I wouldn't even want to begin to count how many pieces are in this notebook, but despite the heft, it's not just a mishmash of poems tossed in willy nilly or arranged by chronological order. On the contrary, I tracked this behemoth, and arranged the poems in a specific order. That means certain thematic elements all get grouped together.

Like the five poems here. They are terrible, which is why I didn't take the time to retype them. Instead I have scanned them, typos and all, and uploaded them. If you really want to read some of them, you will have to follow the Flickr links and look at the different sizes. I refuse to make it easy for you to laugh at me.

Yet, I do find these interesting for a variety of reasons. One, because I think you can see the kernels of things that have become part of my vocabulary. I was writing Cut My Hair at the same time as many of these, so my identity as a writer was already firming up. You'll also see some fanciful musings on where my authorial future could have gone were life more romantic.

There is a lot of amusing tough-guy patter in this, I was already a student of film noir. I was writing about drinking, despite at this point only maybe getting drunk, on average, once a year since I was 15. 1994 and the corrupting influence of the comic book industry and yet more girls were to start me on my boozehound ways. Yet, I write of drunkenness and even cigarettes despite never smoking anything ever even to this day.

My two obvious influences here are Bukowski (you college students think you're all so original, but you're all the same!) and e.e. cummings, with the latter being, of course, the reason for some of the arrangements but also for the use of phonetic language. The poem where I drink with those two, as well as with Walt Whitman, reminds me that I read a lot of Whitman, though I don't think I ever finished Leaves of Grass. I also was a big fan of Wallace Stevens and Charles Baudelaire, but I see nothing of the exactness of what was one of my all-time faves, Emily Dickinson.

poem1



Despite whatever else is going on here, I really, really like that last stanza.

But oh! Once!
Once I resembled the Sistine Chapel.
God himself reached down
and cleaned my fingernails.


Don't be surprised if I recycle that.

poem2



I was almost washed up by 34. Have You Seen the Horizon Lately? was published when I was 35, so maybe I was a year off or so.

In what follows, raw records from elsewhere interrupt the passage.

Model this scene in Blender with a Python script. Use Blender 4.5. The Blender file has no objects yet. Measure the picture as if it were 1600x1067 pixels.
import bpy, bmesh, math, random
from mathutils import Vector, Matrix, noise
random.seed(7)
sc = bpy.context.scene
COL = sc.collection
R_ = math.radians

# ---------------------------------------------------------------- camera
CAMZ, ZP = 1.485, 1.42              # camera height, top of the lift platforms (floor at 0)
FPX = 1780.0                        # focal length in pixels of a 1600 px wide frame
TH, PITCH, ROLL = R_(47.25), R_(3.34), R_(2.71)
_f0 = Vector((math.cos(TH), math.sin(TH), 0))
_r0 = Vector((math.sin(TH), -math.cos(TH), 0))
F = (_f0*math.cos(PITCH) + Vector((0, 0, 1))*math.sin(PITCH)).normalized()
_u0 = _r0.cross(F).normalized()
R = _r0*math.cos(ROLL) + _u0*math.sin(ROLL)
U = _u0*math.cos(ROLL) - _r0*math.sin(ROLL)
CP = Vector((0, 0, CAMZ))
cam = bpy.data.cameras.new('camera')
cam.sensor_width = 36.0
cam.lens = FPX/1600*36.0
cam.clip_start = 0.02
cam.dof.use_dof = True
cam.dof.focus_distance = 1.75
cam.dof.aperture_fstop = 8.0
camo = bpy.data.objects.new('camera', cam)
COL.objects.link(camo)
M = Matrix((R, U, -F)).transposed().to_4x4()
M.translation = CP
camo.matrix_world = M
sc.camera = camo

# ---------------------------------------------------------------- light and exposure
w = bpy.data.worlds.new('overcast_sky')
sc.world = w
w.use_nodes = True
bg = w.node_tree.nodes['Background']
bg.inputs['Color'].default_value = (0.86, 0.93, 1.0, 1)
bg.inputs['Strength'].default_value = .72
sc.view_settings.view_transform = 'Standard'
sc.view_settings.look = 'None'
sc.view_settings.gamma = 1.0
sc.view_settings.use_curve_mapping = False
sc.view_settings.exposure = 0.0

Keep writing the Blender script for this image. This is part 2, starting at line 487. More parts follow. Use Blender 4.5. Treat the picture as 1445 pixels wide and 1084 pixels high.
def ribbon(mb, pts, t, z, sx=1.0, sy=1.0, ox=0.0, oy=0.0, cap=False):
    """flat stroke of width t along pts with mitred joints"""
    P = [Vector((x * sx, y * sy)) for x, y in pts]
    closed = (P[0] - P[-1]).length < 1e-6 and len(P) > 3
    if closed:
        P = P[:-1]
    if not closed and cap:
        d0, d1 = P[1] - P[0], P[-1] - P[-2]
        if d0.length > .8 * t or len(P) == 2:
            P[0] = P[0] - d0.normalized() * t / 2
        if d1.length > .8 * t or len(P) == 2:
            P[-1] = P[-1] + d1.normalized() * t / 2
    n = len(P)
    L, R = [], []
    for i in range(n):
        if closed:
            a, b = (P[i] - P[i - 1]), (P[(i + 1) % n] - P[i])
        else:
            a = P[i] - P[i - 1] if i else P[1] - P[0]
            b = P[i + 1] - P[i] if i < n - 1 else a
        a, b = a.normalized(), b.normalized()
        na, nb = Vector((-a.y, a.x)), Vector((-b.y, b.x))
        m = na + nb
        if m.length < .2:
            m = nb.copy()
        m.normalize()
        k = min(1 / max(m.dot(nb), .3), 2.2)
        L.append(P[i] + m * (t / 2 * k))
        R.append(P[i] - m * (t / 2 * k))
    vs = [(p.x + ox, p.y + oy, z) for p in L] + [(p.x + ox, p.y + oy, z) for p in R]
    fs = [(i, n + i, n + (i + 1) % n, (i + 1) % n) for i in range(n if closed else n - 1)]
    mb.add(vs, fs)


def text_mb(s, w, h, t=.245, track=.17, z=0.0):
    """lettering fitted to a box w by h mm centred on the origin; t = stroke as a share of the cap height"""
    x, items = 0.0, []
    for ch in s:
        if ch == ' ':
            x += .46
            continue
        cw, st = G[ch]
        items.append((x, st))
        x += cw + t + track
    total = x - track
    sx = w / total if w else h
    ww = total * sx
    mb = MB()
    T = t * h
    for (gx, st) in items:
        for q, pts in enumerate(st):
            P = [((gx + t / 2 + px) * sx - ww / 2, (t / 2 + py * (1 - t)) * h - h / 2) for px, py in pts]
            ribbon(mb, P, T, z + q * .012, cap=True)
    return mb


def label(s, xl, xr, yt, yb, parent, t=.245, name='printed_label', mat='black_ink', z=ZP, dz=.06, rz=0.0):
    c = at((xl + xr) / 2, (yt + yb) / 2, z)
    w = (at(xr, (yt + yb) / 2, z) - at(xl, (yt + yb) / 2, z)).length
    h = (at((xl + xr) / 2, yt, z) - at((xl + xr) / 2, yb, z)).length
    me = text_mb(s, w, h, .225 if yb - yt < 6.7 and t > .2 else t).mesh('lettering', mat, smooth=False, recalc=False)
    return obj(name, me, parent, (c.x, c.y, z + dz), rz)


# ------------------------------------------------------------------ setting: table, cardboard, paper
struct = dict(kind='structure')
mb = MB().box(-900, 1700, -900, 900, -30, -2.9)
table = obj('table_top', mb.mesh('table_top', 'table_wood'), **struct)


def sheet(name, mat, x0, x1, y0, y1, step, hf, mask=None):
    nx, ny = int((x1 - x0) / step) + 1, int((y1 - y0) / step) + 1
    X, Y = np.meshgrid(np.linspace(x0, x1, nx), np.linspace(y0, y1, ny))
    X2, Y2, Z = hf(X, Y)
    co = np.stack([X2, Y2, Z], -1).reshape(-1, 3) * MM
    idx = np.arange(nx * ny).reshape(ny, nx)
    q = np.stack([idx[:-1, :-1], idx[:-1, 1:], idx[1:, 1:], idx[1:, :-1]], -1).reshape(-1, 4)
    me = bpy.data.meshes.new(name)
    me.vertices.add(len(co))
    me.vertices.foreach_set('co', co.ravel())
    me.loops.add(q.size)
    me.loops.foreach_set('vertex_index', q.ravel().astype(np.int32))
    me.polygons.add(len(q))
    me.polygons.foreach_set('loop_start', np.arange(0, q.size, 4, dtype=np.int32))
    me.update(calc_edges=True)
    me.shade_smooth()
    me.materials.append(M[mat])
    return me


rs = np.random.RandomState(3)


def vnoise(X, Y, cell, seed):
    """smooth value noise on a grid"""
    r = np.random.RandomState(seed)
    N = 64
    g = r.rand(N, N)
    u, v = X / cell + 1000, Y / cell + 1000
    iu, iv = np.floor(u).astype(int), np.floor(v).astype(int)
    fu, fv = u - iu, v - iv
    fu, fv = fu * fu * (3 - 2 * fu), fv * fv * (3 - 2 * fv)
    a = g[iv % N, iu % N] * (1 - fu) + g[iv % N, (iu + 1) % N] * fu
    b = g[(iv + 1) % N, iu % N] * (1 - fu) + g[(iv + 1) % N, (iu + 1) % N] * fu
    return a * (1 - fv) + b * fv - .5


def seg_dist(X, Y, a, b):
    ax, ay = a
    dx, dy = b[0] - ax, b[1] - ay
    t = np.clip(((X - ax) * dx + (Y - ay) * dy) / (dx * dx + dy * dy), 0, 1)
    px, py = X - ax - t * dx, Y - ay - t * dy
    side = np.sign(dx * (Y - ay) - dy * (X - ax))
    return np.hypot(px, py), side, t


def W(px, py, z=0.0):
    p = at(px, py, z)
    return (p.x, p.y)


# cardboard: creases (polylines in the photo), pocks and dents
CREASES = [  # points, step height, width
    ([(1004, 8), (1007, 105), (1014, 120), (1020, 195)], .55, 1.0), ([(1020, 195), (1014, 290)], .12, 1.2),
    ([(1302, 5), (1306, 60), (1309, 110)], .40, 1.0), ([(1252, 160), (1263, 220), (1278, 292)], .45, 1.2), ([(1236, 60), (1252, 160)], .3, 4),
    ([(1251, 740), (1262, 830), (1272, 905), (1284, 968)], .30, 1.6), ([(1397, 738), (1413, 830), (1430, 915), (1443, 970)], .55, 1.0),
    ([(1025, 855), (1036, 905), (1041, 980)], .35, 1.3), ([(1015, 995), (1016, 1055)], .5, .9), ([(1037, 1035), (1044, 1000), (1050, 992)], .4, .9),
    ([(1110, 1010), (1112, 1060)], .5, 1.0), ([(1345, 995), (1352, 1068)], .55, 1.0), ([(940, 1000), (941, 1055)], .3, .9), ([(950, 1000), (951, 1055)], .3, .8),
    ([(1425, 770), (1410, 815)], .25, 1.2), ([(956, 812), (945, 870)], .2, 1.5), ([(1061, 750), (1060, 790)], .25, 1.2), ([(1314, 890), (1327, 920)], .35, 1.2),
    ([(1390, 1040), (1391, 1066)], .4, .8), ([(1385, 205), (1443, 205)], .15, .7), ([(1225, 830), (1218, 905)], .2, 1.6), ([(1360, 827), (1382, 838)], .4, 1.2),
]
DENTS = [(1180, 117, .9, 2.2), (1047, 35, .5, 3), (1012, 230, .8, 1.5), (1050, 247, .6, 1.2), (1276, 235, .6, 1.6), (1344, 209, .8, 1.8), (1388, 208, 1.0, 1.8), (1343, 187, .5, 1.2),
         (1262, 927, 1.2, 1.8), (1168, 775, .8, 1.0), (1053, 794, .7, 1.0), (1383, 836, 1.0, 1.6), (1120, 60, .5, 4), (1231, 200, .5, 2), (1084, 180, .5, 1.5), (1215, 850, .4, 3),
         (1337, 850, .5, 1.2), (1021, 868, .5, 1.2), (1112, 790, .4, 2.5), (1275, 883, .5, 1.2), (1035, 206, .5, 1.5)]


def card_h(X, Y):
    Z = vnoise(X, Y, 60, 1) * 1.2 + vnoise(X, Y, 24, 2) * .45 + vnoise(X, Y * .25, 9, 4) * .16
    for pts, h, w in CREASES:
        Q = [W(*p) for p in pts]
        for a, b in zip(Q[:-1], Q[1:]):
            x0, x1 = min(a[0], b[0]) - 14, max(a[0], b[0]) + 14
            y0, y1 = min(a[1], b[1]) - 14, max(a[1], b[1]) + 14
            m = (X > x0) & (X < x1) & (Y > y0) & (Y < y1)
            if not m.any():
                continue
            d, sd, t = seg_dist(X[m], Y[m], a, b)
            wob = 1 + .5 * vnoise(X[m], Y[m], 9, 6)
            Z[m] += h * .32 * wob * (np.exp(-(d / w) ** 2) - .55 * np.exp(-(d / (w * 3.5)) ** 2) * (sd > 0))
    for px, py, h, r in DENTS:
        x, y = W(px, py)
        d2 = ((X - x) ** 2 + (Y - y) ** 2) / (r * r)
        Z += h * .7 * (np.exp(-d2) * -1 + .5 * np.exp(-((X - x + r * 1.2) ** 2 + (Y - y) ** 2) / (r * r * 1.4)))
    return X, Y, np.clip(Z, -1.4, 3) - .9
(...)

This next one was two pages, two scans:

poem3-pg1

poem3-pg2

**

poem4



Another two-pager. I am guessing now that Mog is Mowgli, also mentioned in the previous poem, and that Tonio was Tonio Kroger, the title character from a Thomas Mann story.

poem5-pg1

poem5-pg2



The "straight on to morning" reference is a nod to Peter Pan, though now I could see an argument made for it as a statement against the homoeroticism of the trio of guys steering clear of women. "Have you ever" etc. is good ol' Quentin from The Sound and the Fury defending his sister's dirty underpants.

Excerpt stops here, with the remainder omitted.